In the period from 1936 to 1941, a total of nine pandas were transported from China to the United States to be shown at various zoos, greatly encouraged by the Chinese republic’s First Lady, Madame Chiang Kai-shek (pictured left), Taiwanese newspaper Want China Times reports. The intention was to tell the American people “that China, a peaceful and lovely nation, had come under attack from a brutal and ruthless aggressor,” the paper said.
In the spring of 1941, one of the pandas previously transported from China, named Pandora, died at New York’s Bronx Zoo. To fill the void, Madame Chiang decided to donate two more pandas, named Pan-dee and Pan-dah, which would also serve as a token of gratitude for money, clothing, food and other assistance that the Chinese government had received from the United States via the organization United China Relief.
Madame Chiang personally handed the two pandas to John Tee-van, an expert from the New York Zoological Society who had traveled to the city of Chengdu in southwest China to receive the gift. It was the beginning of an epic journey of 35,000 miles. First the two pandas were transported along the Burma Road to the Burmese port of Rangoon. Then they were flown to Hong Kong and on to Manila. Finally they were loaded on a ship bound for San Francisco via Hawaii.
The ship was en route to Honolulu when Japan struck at Pearl Harbor took place on December 7, 1941, and the captain ordered evasive maneuvers to avoid Japanese attack. It was even reported – although this might be apocryphal – that he considered dying the pandas’ fur lest their distinct white-and-black pattern be recognized by low-flying Japanese planes.
“The pandas eventually arrived in New York on December 30,” Want China Times reports. “A gift of friendship when they began their journey, they were now a symbol of a crucial wartime alliance and welcomed as such.”

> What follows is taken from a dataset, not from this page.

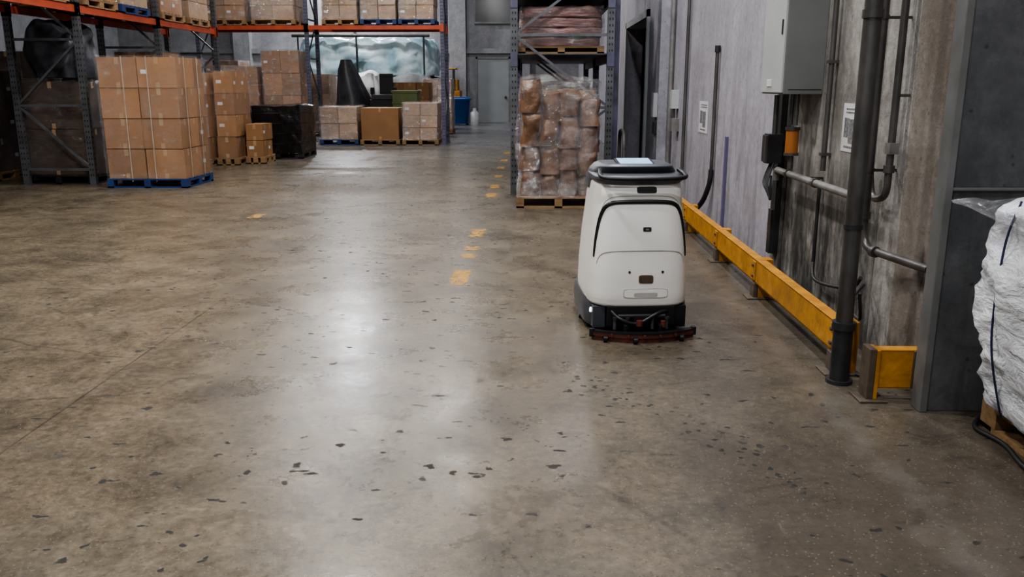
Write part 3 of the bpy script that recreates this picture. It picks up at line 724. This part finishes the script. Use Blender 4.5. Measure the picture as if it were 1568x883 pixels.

Or as Madame Chiang said in a radio message to the American people: “Through the United China Relief, you, our American friends, are alleviating the suffering of our people and are binding the wounds which have been wantonly inflicted upon them through no fault of their own. As a very small way of saying ‘thank you’, we would like to present to America… the pair of comical, black-and-white, furry pandas. We hope that their cute antics will bring as much joy to the American children as American friendship has brought to our Chinese people.”